Boucheron Ginza, Tokyo, Japon
Deuxième plus grande boutique de la marque après celle de Paris, Boucheron Ginza s’inspire du concept original de Lecoadic-Scotto Architecture en réinterprétant les codes du Jardin d’hiver du 26, place Vendôme. Dans le quartier hyper chic de Tokyo, la nouvelle adresse joue de son allure parisienne qui ne laisse pas indifférent.
La façade s’agence en une verrière monumentale, transparente le jour, et qui affiche à la nuit tombée une forêt digitalisée évoluant au rythme des saisons.
Oui, le bâtiment surprend, autant par son ode à la nature qu’au minimalisme du design intérieur qui multiplie les alcôves. Autour d’un escalier original conçu comme un jardin vertical, chacun des quatre étages propose une expérience différente, à la fois élégante et exotique, de la fusion des cultures française et nippone.

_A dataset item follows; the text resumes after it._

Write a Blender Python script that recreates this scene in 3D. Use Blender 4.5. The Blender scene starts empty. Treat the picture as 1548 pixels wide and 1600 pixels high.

Après la visite des conceptions historiques, se laissent découvrir en ultime lieu les créations et matières les plus innovantes de la Maison. Un voyage verdoyant qui emporte le visiteur loin de l’agitation de Ginza.
Parqal, Parañaque, Philippines
Né d’un jeu de mots entre Park et Kalye (« rue » en philippin), Parqal se dessine à Aseana City, quartier d’affaires de la ville de Parañaque, dans le Grand Manille. Tenant son originalité de sa rue principale protégée par une verrière de 400 mètres de long, laissant traverser la lumière naturelle, l’endroit démontre qu’un emporium peut faire œuvre d’urbanisme, tant c’est ici d’un morceau de ville qu’il s’agit.
Loin de se parer des atours écologiques habituels, Parqal impose son tempérament en favorisant la mobilité piétonne, le vélo et les transports en commun dans un cadre architectural complexe, usant à la fois de la tradition philippine et des influences chinoises et espagnoles.
Le concept de « ville du quart d’heure », qui vise à rendre l’essentiel accessible en moins de 15 minutes à pied, est un défi de taille, surtout lorsque l’on considère aussi le sport et la culture comme éléments substantiels.
C’est ce que Parqal parvient à déployer, avec excellence, intelligence, établissant sans nul doute une référence pour le développement urbain durable aux Philippines.